— Given material —
start
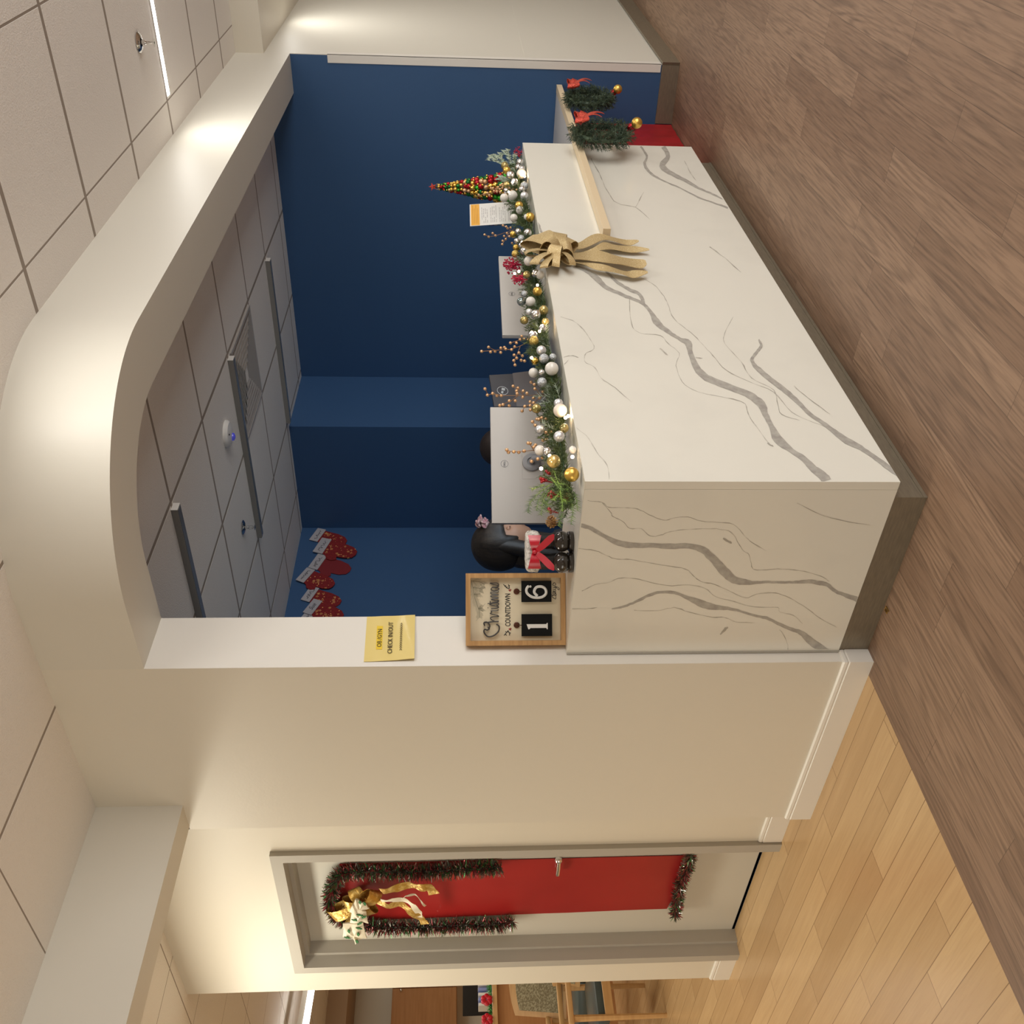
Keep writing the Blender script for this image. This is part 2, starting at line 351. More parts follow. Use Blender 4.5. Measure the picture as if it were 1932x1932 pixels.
# ---------------------------------------------------------------- slot lights
def slot(name, x, y0, y1, z, lit, label, group, cat='ceiling light'):
    t = thing(name, (x, (y0+y1)/2, z), label, cat, group)
    a = MB(); a.box((x-.02, y0, z-.002), (x+.02, y1, z+.02)); 
    if not lit:
        a = MB(); a.box((x-.024, y0, z-.028), (x+.024, y1, z+.0006), 0)
        a.build('housing', mat('slot_housing', (.26, .25, .23), .4), t, smooth=0)
        MB().box((x-.0245, y0-.0015, z-.0285), (x+.0245, y0-.0002, z+.0)).build('end_cap', M['white'], t, smooth=0, label='white end cap')
        MB().box((x-.020, y0+.004, z-.030), (x+.020, y1-.004, z-.0275)).build('lens', M['fixt'], t, smooth=0)
    else:
        a.build('housing', M['white'], t, smooth=0)
        MB().box((x-.0155, y0+.005, z-.006), (x+.0155, y1-.005, z-.001)).build('lens', M['led'], t, smooth=0, label='glowing white diffuser')
    return t
def lamp(x, y, z, sx, sy, W, c, rot=None):
    l = bpy.data.lights.new('lamp', 'AREA'); l.shape = 'RECTANGLE'; l.size = sx; l.size_y = sy; l.energy = W; l.color = c
    o = bpy.data.objects.new('lamp', l); COL.objects.link(o); o.location = (x, y, z)
    return o
for i, (x, a, b_) in enumerate(HALL):
    nm = ['over the curved header corner', 'above the gold bow side of the counter', 'under the dropped ceiling by the white wall'][i] if i < 3 else 'in the row behind the viewer, number of its own'
    if i in (0, 1, 2): slot('slot_light', x, a, b_, BZ if i < 2 else 2.642, True, 'lit white slot light in the tiled ceiling '+nm, 'lit ceiling slot lights')
    lamp(x, (a+b_)/2, (BZ if i != 2 and i != 5 else 2.642)-.02, .035, b_-a, HALL_W, HALL_C)
for i, (x, y, a) in enumerate([(.956, .845, 2.06), (2.225, .845, 2.06), (3.49, .845, 2.06)]):
    slot('slot_light', x, y, a, 2.64, False, ['unlit slot light nearest the white jamb in the office ceiling', 'unlit slot light beside the vent in the office ceiling', 'unlit slot light nearest the blue right wall of the office'][i], 'unlit office slot lights')
for (x, y) in [(-.75, 3.0), (-.75, 5.0)]: lamp(x, y, BZ-.03, .3, 1.2, COR_W, COR_C)
lamp(2.2, 6.2, BZ-.03, .6, 2.0, BACK_W, COR_C); lamp(4.5, 8.0, BZ-.03, .6, 2.0, BACK_W, COR_C)
# vent grille
vt = thing('air_vent', (2.555, 1.13, 2.64), 'square metal air vent grille in the office ceiling', 'air vent')
a = MB(); x0, x1, y0, y1 = 2.27, 2.85, .84, 1.44; z = 2.638
for bx in (((x0, y0), (x1, y0+.02)), ((x0, y1-.02), (x1, y1)), ((x0, y0+.02), (x0+.02, y1-.02)), ((x1-.02, y0+.02), (x1, y1-.02))):
    a.box((*bx[0], z-.006), (*bx[1], z+.0006))
a.build('frame', mat('grey_vent_frame', (.45, .43, .41), .45), vt, smooth=0)
a = MB(); cx, cy = (x0+x1)/2, (y0+y1)/2
for q in range(4):
    R = Matrix.Rotation(q*pi/2, 4, 'Z'); a.M = Matrix.Translation((cx, cy, 0)) @ R
    for j in range(7):
        d = .265-j*.034; e = d-.012
        a.add([(-d, d, z-.006), (d, d, z-.006), (d-.006, d-.02, z+.0006), (-d+.006, d-.02, z+.0006), (-d, d-.002, z-.007), (d, d-.002, z-.007)], [(0, 1, 2, 3), (4, 5, 1, 0), (3, 2, 5, 4)])
a.M = None; a.build('louvers', mat('grey_louver', (.36, .34, .32), .45), vt, smooth=0)
MB().box((x0+.02, y0+.02, z+.014), (x1-.02, y1-.02, z+.02)).build('duct', mat('dark_duct', (.05, .045, .04), .8), vt, smooth=0)
# sprinklers
def sprinkler(x, y, z, label):
    t = thing('fire_sprinkler', (x, y, z), label, 'sprinkler', 'ceiling sprinklers')
    MB().lathe([(.040, 0), (.042, -.004), (.030, -.012), (.018, -.014), (.017, 0)], (x, y, z), 24).build('escutcheon', M['chrome'], t)
    a = MB(); a.lathe([(.010, 0), (.010, -.03), (.007, -.034)], (x, y, z), 12)
    for s_ in (-1, 1): a.tube([(x+s_*.008, y, z-.03), (x+s_*.015, y, z-.042), (x+s_*.012, y, z-.056), (x, y, z-.064)], .0022, 6)
    a.tube([(x, y, z-.03), (x, y, z-.062)], .002, 6)
    a.build('body', M['chrome'], t)
    a = MB(); a.lathe([(.004, -.062), (.004, -.068)], (x, y, z), 8)
    for q in range(8): a.M = Matrix.Translation((x, y, z)) @ Matrix.Rotation(q*pi/4, 4, 'Z'); a.box((0, -.003, -.069), (.016, .003, -.0675))
    a.M = None; a.build('deflector', M['chrome'], t)
sprinkler(2.288, -.66, BZ, 'chrome sprinkler head beside the lit slot light in the front ceiling')
sprinkler(1.933, 1.757, 2.64, 'chrome sprinkler head in the darker office ceiling')
t = thing('ceiling_sensor', (1.935, 1.13, 2.64), 'round white ceiling sensor in the office ceiling near the air vent', 'sensor')
MB().lathe([(.072, 0), (.072, -.012), (.062, -.022), (.03, -.027), (.0, -.028)], (1.935, 1.13, 2.64), 28).build('housing', M['white'], t)
MB().lathe([(.022, -.024), (.020, -.034), (.008, -.040), (0, -.041)], (1.955, 1.16, 2.64), 18).build('lens', mat('blue_lens', (.05, .05, .5), .1, emit=((.2, .2, 1), .15)), t, label='small blue lens')
MB().ball((1.90, 1.11, 2.615), .005, 8, 6).build('dot', M['black'], t, label='small black dot')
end
— Given problem —
Reproduce the full material exactly, excluding the pictures.

— Result for this task —
Keep writing the Blender script for this image. This is part 2, starting at line 351. More parts follow. Use Blender 4.5. Measure the picture as if it were 1932x1932 pixels.
# ---------------------------------------------------------------- slot lights
def slot(name, x, y0, y1, z, lit, label, group, cat='ceiling light'):
    t = thing(name, (x, (y0+y1)/2, z), label, cat, group)
    a = MB(); a.box((x-.02, y0, z-.002), (x+.02, y1, z+.02)); 
    if not lit:
        a = MB(); a.box((x-.024, y0, z-.028), (x+.024, y1, z+.0006), 0)
        a.build('housing', mat('slot_housing', (.26, .25, .23), .4), t, smooth=0)
        MB().box((x-.0245, y0-.0015, z-.0285), (x+.0245, y0-.0002, z+.0)).build('end_cap', M['white'], t, smooth=0, label='white end cap')
        MB().box((x-.020, y0+.004, z-.030), (x+.020, y1-.004, z-.0275)).build('lens', M['fixt'], t, smooth=0)
    else:
        a.build('housing', M['white'], t, smooth=0)
        MB().box((x-.0155, y0+.005, z-.006), (x+.0155, y1-.005, z-.001)).build('lens', M['led'], t, smooth=0, label='glowing white diffuser')
    return t
def lamp(x, y, z, sx, sy, W, c, rot=None):
    l = bpy.data.lights.new('lamp', 'AREA'); l.shape = 'RECTANGLE'; l.size = sx; l.size_y = sy; l.energy = W; l.color = c
    o = bpy.data.objects.new('lamp', l); COL.objects.link(o); o.location = (x, y, z)
    return o
for i, (x, a, b_) in enumerate(HALL):
    nm = ['over the curved header corner', 'above the gold bow side of the counter', 'under the dropped ceiling by the white wall'][i] if i < 3 else 'in the row behind the viewer, number of its own'
    if i in (0, 1, 2): slot('slot_light', x, a, b_, BZ if i < 2 else 2.642, True, 'lit white slot light in the tiled ceiling '+nm, 'lit ceiling slot lights')
    lamp(x, (a+b_)/2, (BZ if i != 2 and i != 5 else 2.642)-.02, .035, b_-a, HALL_W, HALL_C)
for i, (x, y, a) in enumerate([(.956, .845, 2.06), (2.225, .845, 2.06), (3.49, .845, 2.06)]):
    slot('slot_light', x, y, a, 2.64, False, ['unlit slot light nearest the white jamb in the office ceiling', 'unlit slot light beside the vent in the office ceiling', 'unlit slot light nearest the blue right wall of the office'][i], 'unlit office slot lights')
for (x, y) in [(-.75, 3.0), (-.75, 5.0)]: lamp(x, y, BZ-.03, .3, 1.2, COR_W, COR_C)
lamp(2.2, 6.2, BZ-.03, .6, 2.0, BACK_W, COR_C); lamp(4.5, 8.0, BZ-.03, .6, 2.0, BACK_W, COR_C)
# vent grille
vt = thing('air_vent', (2.555, 1.13, 2.64), 'square metal air vent grille in the office ceiling', 'air vent')
a = MB(); x0, x1, y0, y1 = 2.27, 2.85, .84, 1.44; z = 2.638
for bx in (((x0, y0), (x1, y0+.02)), ((x0, y1-.02), (x1, y1)), ((x0, y0+.02), (x0+.02, y1-.02)), ((x1-.02, y0+.02), (x1, y1-.02))):
    a.box((*bx[0], z-.006), (*bx[1], z+.0006))
a.build('frame', mat('grey_vent_frame', (.45, .43, .41), .45), vt, smooth=0)
a = MB(); cx, cy = (x0+x1)/2, (y0+y1)/2
for q in range(4):
    R = Matrix.Rotation(q*pi/2, 4, 'Z'); a.M = Matrix.Translation((cx, cy, 0)) @ R
    for j in range(7):
        d = .265-j*.034; e = d-.012
        a.add([(-d, d, z-.006), (d, d, z-.006), (d-.006, d-.02, z+.0006), (-d+.006, d-.02, z+.0006), (-d, d-.002, z-.007), (d, d-.002, z-.007)], [(0, 1, 2, 3), (4, 5, 1, 0), (3, 2, 5, 4)])
a.M = None; a.build('louvers', mat('grey_louver', (.36, .34, .32), .45), vt, smooth=0)
MB().box((x0+.02, y0+.02, z+.014), (x1-.02, y1-.02, z+.02)).build('duct', mat('dark_duct', (.05, .045, .04), .8), vt, smooth=0)
# sprinklers
def sprinkler(x, y, z, label):
    t = thing('fire_sprinkler', (x, y, z), label, 'sprinkler', 'ceiling sprinklers')
    MB().lathe([(.040, 0), (.042, -.004), (.030, -.012), (.018, -.014), (.017, 0)], (x, y, z), 24).build('escutcheon', M['chrome'], t)
    a = MB(); a.lathe([(.010, 0), (.010, -.03), (.007, -.034)], (x, y, z), 12)
    for s_ in (-1, 1): a.tube([(x+s_*.008, y, z-.03), (x+s_*.015, y, z-.042), (x+s_*.012, y, z-.056), (x, y, z-.064)], .0022, 6)
    a.tube([(x, y, z-.03), (x, y, z-.062)], .002, 6)
    a.build('body', M['chrome'], t)
    a = MB(); a.lathe([(.004, -.062), (.004, -.068)], (x, y, z), 8)
    for q in range(8): a.M = Matrix.Translation((x, y, z)) @ Matrix.Rotation(q*pi/4, 4, 'Z'); a.box((0, -.003, -.069), (.016, .003, -.0675))
    a.M = None; a.build('deflector', M['chrome'], t)
sprinkler(2.288, -.66, BZ, 'chrome sprinkler head beside the lit slot light in the front ceiling')
sprinkler(1.933, 1.757, 2.64, 'chrome sprinkler head in the darker office ceiling')
t = thing('ceiling_sensor', (1.935, 1.13, 2.64), 'round white ceiling sensor in the office ceiling near the air vent', 'sensor')
MB().lathe([(.072, 0), (.072, -.012), (.062, -.022), (.03, -.027), (.0, -.028)], (1.935, 1.13, 2.64), 28).build('housing', M['white'], t)
MB().lathe([(.022, -.024), (.020, -.034), (.008, -.040), (0, -.041)], (1.955, 1.16, 2.64), 18).build('lens', mat('blue_lens', (.05, .05, .5), .1, emit=((.2, .2, 1), .15)), t, label='small blue lens')
MB().ball((1.90, 1.11, 2.615), .005, 8, 6).build('dot', M['black'], t, label='small black dot')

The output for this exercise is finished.